More attention has brought new concerns. Shillong regularly faces severe traffic congestion during holiday seasons. Sohra, or Cherrapunji, is seeing pressure from crowding, construction and waste around popular viewpoints. Dawki, once known for its clear river, struggles with seasonal surges. Ziro comes under strain during festival periods, when visitor numbers exceed the valley's capacity to comfortably accommodate them. Tawang faces overcrowding during peak travel months. Kaziranga must balance wildlife conservation with tourism infrastructure. Parts of Sikkim are also dealing with waste, water stress and over-construction.
This is not an argument against tourism. The question is how destinations can welcome travellers without being overwhelmed by them. Can tourism remain community-led rather than extractive? Can carrying capacity be incorporated into planning before damage becomes difficult to reverse? Can local communities retain control over how their landscapes are experienced and marketed?
The question is how destinations can welcome travellers without overwhelming them. Can tourism be community-led rather than extractive?
There is another question beneath all this movement. People are travelling to the Northeast not only for landscapes, but increasingly for its music, food, cultures, literature and ways of life. That curiosity matters because, for decades, the region was often reduced to stereotypes or viewed through a narrow mainland lens.
At the same time, incidents like the recent racial abuse reported in Delhi’s Malviya Nagar, or the killing of Anjel Chakma, a 24-year-old from Tripura who was reportedly attacked on racial grounds last year, remind us how uneven understanding still remains. Which brings us back to travel itself. Are travellers arriving only to see and consume the Northeast as another destination, or are they beginning to engage with its histories, identities and people?

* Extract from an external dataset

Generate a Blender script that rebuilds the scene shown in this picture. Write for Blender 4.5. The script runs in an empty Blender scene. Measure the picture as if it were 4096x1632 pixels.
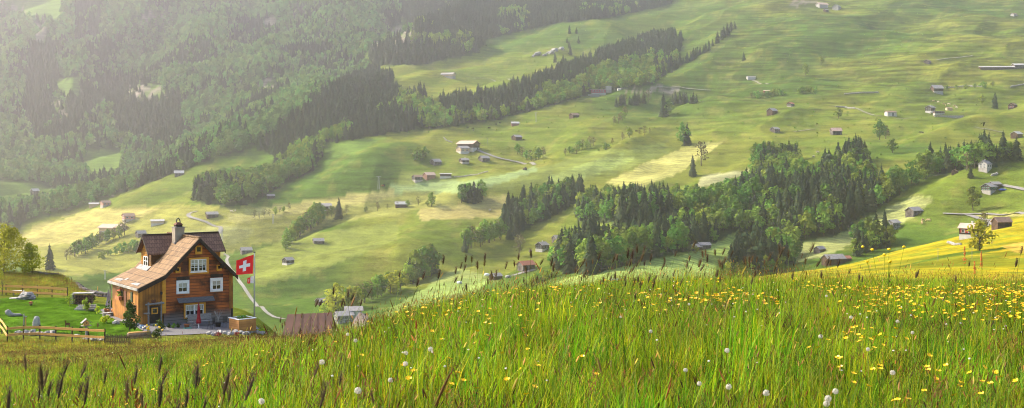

Perhaps the region is no longer being viewed as distant. There is, slowly, a greater willingness to listen, ask questions and look beyond the standard image. People from the region are also telling their own stories through music, food, festivals, homestays and conversations shared across tables.
Maybe that is what this change really is: not just from margin to map, but from being spoken about to speaking for ourselves.
The challenge now is to ensure that this new attention does not flatten the Northeast into another checklist.